2. The passing of the torch
The Hood is a perfect set-up for a Dead Man's Gun approach to storytelling. After all, anyone who wears it not only assumed the powers of the Black Hood, but his crimefighting goals as well. Over the course of the short series (Impact's best, I think), we see how different men handle it, each one with his own tactics and reactions. Now sure, similar "pass the buck" series haven't done so well commercially. The last Dial H for Hero series for example. But one thing Black Hood did well was to introduce a cast of characters in the first issue, and then passing the Hood among them. That way, you were always invested as a reader in whoever was the Hood's heir, and the mask could go back and forth between them.

3. Seaside City
Impact heroes were all based in smallish towns like Evergreen, Crowns Pointe and Elm Harbor, none of which would make worthy additions to the DC Universe. But Seaside City has that ring to it, and does DC currently have a casino town among its "character cities"? Seaside makes for an interesting Atlantic City stand-in and could be the Archies' way in, just as Dakota is Milestone's.

4. Hit Coffee
One of the Hoods was Horton "Hit" Coffee and he was a criminal. So how does the mask's curse affect someone on the wrong side of the law (indeed, the Punisher-Hood's killer)? Hit uses the Hood's powers to take over the criminal underworld in Seaside City, since setting himself up as crime boss would actually make things better for the town! And yet, the Hood won't allow him to commit murder, so he's keeping people alive in the basement. It was great fun seeing him look for loopholes, and indicative of the concept's potential.

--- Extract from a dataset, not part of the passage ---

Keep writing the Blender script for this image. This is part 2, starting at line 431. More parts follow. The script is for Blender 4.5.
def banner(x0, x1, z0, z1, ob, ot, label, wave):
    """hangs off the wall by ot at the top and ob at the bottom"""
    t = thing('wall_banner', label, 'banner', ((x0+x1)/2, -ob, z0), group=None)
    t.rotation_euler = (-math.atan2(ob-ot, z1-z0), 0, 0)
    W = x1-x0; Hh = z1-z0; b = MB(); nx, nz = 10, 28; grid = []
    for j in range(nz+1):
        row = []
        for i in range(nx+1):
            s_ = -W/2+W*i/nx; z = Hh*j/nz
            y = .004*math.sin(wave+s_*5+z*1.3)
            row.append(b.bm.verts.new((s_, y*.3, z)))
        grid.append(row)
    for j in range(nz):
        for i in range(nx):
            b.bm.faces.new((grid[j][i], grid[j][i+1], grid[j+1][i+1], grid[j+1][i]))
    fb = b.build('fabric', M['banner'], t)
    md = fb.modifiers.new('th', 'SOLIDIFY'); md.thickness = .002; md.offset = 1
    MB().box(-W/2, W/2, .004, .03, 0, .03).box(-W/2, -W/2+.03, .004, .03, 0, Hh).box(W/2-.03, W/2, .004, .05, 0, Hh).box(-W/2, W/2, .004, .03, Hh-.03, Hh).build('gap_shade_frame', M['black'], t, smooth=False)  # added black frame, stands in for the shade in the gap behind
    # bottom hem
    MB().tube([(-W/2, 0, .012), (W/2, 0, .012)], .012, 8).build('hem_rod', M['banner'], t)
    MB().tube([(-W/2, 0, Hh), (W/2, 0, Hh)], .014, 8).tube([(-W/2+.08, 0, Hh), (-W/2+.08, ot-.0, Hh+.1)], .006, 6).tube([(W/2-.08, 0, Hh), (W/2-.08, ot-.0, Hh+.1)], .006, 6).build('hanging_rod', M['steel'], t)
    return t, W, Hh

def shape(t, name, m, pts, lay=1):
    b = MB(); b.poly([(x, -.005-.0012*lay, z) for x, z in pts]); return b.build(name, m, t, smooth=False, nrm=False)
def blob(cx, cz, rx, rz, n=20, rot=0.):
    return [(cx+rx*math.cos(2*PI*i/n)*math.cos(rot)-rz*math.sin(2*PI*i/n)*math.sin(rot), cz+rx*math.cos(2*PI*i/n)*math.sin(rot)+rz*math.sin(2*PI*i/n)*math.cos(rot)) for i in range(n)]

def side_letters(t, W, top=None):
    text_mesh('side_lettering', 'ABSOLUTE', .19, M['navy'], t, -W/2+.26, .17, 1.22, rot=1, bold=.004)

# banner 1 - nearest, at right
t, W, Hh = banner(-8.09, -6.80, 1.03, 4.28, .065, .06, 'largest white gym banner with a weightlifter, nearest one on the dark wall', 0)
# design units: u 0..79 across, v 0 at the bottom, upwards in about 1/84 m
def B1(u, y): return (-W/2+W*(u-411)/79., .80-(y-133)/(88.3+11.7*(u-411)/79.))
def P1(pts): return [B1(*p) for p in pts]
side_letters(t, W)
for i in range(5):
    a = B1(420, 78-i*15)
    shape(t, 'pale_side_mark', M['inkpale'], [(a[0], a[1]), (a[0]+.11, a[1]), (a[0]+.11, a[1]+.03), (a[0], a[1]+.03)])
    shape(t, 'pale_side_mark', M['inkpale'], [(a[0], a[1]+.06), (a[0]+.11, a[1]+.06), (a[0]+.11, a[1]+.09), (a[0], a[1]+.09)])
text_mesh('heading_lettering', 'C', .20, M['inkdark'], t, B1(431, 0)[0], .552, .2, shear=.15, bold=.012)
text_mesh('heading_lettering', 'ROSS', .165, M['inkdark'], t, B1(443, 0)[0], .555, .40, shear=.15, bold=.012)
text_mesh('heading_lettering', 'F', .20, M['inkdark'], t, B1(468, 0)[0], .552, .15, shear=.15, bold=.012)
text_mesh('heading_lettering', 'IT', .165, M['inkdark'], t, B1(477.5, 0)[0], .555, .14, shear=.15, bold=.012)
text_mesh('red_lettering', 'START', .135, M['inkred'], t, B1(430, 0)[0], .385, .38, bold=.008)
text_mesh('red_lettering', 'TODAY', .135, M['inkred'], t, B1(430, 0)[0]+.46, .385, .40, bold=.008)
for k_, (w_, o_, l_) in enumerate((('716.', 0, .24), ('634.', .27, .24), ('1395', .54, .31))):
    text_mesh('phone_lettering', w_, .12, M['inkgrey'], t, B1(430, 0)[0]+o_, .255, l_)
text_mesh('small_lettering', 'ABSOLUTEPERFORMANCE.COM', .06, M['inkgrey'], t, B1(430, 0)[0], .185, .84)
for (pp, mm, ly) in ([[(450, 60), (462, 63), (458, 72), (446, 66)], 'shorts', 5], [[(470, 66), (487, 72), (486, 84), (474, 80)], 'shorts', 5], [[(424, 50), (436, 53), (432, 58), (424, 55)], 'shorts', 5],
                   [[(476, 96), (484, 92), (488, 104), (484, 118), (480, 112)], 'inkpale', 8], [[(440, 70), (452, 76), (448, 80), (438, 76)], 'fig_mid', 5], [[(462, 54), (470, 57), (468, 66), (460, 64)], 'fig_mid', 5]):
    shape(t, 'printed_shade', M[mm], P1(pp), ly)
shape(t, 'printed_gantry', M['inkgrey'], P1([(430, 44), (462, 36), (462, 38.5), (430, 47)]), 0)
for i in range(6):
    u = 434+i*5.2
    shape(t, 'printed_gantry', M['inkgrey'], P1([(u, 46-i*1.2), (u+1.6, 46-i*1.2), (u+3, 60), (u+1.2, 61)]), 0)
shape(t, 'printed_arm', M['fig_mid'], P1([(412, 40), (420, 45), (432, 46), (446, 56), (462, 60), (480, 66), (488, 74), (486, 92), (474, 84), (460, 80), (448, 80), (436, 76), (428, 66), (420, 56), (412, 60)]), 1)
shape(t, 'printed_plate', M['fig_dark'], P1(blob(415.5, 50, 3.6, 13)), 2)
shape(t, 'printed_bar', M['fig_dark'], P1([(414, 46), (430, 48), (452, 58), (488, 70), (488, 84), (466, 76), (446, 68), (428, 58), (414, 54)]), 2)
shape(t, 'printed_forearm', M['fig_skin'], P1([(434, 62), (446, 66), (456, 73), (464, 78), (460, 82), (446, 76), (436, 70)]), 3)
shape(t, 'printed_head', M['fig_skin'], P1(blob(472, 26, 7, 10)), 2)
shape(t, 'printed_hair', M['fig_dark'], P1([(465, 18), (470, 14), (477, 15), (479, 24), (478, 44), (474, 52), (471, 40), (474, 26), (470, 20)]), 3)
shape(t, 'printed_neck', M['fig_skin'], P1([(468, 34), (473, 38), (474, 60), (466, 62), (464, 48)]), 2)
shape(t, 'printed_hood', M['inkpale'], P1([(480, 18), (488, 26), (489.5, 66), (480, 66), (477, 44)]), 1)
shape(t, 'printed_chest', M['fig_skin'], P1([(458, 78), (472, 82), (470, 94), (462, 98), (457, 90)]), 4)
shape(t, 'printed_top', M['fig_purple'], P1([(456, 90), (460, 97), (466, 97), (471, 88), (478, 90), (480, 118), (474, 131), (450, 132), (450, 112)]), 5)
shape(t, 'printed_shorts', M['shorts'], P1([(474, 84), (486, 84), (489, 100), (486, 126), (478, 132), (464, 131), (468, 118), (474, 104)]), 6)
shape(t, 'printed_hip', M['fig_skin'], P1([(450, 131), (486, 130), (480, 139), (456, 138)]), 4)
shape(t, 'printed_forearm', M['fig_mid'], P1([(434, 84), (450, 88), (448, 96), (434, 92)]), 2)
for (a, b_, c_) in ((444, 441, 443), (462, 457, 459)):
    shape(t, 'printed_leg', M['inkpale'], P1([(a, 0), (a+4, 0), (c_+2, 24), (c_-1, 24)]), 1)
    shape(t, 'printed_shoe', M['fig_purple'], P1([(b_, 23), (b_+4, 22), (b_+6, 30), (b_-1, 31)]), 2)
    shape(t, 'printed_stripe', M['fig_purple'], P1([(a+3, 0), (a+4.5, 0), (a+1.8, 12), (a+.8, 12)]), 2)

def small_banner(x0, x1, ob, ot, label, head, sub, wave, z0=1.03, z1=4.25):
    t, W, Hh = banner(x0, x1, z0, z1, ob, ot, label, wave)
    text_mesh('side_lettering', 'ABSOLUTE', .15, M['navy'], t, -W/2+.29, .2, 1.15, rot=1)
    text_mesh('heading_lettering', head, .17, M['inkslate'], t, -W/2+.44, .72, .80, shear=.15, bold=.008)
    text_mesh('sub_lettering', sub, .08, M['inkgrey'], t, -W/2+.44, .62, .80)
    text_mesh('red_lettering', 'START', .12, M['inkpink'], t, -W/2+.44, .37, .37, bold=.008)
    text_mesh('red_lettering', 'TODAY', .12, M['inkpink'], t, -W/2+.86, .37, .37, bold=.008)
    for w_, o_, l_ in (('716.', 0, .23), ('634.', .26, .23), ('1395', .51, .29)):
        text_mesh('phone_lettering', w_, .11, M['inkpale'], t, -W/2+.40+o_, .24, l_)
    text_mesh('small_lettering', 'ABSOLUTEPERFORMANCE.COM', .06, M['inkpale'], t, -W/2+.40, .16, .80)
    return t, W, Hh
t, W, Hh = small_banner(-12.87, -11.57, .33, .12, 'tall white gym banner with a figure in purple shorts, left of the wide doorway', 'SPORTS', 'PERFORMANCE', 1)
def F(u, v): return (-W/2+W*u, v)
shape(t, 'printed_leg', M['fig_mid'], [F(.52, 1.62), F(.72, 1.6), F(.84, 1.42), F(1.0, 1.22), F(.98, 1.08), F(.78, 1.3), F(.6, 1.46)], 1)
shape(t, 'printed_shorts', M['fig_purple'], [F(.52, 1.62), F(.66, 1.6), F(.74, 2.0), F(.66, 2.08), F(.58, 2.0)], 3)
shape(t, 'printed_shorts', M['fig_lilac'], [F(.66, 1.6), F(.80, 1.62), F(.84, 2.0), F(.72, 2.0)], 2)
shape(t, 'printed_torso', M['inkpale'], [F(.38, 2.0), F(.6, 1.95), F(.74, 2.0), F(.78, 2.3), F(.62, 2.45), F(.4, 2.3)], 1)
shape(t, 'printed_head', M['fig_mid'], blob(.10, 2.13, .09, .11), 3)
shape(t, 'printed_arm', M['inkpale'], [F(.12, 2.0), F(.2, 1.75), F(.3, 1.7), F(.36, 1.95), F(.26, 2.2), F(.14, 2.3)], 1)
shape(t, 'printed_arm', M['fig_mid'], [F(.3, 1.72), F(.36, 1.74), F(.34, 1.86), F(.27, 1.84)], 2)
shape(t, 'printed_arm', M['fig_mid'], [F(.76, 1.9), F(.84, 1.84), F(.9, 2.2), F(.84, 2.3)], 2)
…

Why NOT Keep the Impact Black Hood?
1. The 90s outfit
Please please please please please never take that thing out of the closet ever again.

And since there are other Archie heroes who didn't get their own series, I'll have to do one last feature with all of them in it. Tomorrow? The next day? Day after that? Oh don't you just hate the suspense?

Comments

rob! said…
yeah, that new outfit is a big N-O.
Garish, bright red costume aside, that hood itself does actually look pretty neat.
Bill D. said…
Oh, please tell me you're going to include Bob Phantom!
Anonymous said…
I only know about some of these characters from the PSAish guest spots in some Sonic the Hedgehog comics. The ones I remember off hand are the Web, Jaguar, I think the Shield, and a few others that haven't been here like Blackjack. Interesting to learn their history.
Stephen said…
that sounds awesome i wanna buy those comics
Siskoid said…
I bet they're real cheap.
Diabolu Frank said…
Black Hood's always been cool, from the unique 40's origin to Gray Morrow's early 80's work. Everything I ever heard about the !mpact Black Hood sounded good, except that it was so opposed to the "kid's line" intent of the intial offerings. Also, it didn't launch until after I'd given up on the line.
Siskoid said…
True, it tended toward PG instead of G. But then, I was 19-20 when it was being published.